Now for those of you interested how to pack your life into one suitcase and one carry on, here are my recommendations:

  1. List!! Making a list helps minimize that “ooh, did I forget something important?” anxiety. Also I found I kept remembering something, running to find it, remembering something else on the way, and forgetting the first thing!
  2. Make outfits. Before my mom came over I laid all the clothes I could possibly want to bring out on the bed (minus undies and such). Things could only come if they fit into a few outfits.
  3. Space makes waste! My grandpa got me these great vacuum seal bags for Christmas, you just fill them up and zip them shut and then roll them and the air escapes. Your stuff is then extra flat and fits much more easily. I’ve also seen tips online about putting small items inside of your shoes to make use of that space.
  4. Think inside the box. Check with your airline about their size and weight limits and double check  so you aren’t stuck with a hefty oversize fine.
  5. Your carry-on is your lifeline. You should be able to survive out of it for a few days to a week if they lose your luggage. I’ve packed an extra toothbrush, hairbrush, deodorant, and changes of clothes in it. Also anything valuable (monetary or sentimental) should be in your carry-on so you can keep an eye on it. The TSA now has this nifty 3-1-1 system for liquids and gels, make sure you are aware of it.

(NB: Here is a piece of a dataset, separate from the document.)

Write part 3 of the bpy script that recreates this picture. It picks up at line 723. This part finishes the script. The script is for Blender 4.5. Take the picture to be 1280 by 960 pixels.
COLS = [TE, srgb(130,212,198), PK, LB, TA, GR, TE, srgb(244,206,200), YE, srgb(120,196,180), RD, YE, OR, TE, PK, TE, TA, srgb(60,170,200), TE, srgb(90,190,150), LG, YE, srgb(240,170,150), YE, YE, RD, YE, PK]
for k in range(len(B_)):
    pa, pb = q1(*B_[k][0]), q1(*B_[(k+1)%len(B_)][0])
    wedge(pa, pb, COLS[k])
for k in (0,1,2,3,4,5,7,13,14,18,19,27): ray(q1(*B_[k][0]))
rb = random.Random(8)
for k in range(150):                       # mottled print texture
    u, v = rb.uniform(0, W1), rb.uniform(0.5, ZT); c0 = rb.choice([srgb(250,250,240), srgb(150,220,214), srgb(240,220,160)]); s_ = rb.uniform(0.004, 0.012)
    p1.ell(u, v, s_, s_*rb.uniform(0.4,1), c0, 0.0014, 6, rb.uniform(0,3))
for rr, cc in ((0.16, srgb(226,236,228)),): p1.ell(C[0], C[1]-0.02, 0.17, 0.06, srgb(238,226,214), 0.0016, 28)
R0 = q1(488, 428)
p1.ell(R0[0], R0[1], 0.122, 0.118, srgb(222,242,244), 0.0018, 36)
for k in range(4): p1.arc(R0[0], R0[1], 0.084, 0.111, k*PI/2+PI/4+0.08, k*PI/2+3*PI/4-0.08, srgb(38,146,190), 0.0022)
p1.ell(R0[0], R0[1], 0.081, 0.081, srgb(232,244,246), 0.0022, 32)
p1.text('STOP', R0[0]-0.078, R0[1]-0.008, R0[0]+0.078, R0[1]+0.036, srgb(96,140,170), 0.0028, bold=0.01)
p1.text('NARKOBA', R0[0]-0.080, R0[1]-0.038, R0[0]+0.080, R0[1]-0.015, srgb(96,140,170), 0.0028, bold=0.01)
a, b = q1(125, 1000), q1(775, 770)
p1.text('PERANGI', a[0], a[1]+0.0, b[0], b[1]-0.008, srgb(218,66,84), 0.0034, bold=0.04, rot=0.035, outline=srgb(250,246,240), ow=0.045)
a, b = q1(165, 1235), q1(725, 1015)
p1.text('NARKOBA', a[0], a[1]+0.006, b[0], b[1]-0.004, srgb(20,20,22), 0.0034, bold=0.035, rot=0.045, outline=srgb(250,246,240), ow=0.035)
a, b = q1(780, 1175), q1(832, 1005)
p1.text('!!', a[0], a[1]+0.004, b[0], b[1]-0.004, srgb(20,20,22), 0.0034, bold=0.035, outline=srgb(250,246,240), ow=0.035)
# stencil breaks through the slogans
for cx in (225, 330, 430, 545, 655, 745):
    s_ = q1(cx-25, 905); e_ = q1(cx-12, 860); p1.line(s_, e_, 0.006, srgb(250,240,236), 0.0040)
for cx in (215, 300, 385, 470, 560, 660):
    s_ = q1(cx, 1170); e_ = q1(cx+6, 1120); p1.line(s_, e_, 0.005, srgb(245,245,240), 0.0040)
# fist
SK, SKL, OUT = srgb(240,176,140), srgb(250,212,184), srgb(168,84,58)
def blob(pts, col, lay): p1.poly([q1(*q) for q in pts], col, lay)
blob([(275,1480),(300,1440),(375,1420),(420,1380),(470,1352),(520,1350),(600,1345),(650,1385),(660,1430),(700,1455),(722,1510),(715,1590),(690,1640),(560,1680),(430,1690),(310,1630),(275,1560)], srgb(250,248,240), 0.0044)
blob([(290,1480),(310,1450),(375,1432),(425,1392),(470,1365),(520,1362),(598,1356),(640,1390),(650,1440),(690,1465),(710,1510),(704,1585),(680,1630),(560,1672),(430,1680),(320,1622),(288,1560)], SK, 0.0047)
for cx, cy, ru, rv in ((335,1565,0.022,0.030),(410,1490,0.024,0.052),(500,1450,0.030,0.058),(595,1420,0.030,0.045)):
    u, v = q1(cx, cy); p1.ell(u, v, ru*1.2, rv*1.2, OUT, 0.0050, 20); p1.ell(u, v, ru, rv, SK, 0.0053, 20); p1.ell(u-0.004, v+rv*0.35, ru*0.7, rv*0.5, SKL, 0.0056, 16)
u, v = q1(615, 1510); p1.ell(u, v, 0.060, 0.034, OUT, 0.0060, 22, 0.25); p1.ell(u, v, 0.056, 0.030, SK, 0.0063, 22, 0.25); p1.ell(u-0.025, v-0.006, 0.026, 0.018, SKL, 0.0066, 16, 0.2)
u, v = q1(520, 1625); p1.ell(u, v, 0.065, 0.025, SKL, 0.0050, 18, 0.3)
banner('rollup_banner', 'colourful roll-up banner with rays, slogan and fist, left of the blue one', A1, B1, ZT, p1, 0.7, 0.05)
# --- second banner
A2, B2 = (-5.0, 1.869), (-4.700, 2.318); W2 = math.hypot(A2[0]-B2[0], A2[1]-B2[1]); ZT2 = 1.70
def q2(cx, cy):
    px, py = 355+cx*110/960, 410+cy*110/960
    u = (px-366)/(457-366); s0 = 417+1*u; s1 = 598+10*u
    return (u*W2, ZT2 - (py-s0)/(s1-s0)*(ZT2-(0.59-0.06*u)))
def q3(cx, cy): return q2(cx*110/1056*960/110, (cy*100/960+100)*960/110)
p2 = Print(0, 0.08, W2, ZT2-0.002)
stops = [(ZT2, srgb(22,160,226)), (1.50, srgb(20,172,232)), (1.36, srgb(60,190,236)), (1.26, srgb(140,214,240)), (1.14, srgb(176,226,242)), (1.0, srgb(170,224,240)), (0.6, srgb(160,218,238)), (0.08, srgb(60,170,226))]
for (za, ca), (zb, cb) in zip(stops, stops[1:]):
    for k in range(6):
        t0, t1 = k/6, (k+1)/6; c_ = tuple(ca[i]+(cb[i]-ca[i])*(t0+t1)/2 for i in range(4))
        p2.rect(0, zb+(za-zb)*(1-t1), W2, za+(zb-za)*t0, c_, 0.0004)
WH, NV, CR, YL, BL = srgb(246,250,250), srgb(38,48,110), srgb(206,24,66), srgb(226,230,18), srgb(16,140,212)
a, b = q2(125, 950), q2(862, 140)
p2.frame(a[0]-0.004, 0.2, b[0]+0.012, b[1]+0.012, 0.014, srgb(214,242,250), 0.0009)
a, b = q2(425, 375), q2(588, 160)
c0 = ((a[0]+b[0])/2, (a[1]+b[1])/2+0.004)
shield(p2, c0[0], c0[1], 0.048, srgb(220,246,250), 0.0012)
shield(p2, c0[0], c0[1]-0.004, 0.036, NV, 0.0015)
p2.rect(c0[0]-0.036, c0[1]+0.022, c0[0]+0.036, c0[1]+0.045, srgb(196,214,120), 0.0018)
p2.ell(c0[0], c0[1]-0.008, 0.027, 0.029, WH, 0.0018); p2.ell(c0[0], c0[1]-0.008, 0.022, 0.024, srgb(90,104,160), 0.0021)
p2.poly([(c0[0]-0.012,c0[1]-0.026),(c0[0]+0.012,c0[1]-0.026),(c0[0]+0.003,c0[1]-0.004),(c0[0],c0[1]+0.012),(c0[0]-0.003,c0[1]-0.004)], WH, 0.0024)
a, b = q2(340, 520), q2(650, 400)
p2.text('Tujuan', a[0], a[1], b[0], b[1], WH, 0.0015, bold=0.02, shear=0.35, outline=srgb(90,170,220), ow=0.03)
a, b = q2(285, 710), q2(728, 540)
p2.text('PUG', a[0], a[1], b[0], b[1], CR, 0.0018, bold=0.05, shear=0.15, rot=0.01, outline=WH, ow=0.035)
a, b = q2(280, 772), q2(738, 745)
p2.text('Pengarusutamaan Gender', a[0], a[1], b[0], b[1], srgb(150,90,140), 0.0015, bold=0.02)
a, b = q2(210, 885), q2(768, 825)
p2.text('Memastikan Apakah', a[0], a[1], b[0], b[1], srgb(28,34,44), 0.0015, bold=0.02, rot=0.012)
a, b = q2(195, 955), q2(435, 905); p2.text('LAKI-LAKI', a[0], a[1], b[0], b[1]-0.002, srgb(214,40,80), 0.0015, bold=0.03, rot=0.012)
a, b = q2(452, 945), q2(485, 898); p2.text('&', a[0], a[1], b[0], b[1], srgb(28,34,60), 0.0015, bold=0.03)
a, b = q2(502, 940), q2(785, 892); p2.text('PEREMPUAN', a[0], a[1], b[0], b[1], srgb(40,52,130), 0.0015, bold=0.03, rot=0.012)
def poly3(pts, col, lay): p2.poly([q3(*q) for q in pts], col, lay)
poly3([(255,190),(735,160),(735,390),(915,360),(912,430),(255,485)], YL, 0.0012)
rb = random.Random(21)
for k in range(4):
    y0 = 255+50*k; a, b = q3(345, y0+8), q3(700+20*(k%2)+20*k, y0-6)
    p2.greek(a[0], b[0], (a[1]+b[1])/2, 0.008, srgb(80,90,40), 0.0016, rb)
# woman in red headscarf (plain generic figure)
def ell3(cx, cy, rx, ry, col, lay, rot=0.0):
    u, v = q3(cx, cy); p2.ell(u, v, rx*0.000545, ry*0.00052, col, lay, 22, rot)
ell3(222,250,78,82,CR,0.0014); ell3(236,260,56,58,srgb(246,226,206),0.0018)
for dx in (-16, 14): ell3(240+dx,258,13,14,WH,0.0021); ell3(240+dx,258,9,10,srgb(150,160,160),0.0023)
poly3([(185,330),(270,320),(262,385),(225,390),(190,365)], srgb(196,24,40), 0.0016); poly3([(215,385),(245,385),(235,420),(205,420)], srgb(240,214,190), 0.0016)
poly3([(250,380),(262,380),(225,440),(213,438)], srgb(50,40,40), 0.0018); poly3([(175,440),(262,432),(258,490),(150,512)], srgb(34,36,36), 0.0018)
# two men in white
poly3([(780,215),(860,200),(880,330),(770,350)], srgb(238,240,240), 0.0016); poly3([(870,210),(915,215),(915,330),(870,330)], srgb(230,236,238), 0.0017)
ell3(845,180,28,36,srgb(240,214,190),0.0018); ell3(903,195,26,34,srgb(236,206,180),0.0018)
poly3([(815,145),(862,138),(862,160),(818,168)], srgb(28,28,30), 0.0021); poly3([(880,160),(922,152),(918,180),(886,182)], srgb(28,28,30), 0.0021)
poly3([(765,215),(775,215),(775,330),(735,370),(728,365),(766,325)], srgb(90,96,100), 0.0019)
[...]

  6. Leave room to bring things back. You will want to buy souvenirs and cool clothes and such abroad, so leave room in your suitcase to bring it back.
  7. You made a list, and now check it twice! You will be a sad puppy if you get there and find you’ve left your charger or god forbid your passport at home!

I’m going to post an itemized list of what I packed, and then when I’m abroad or when I get home I’ll post an update about what I might have left at home or brought instead.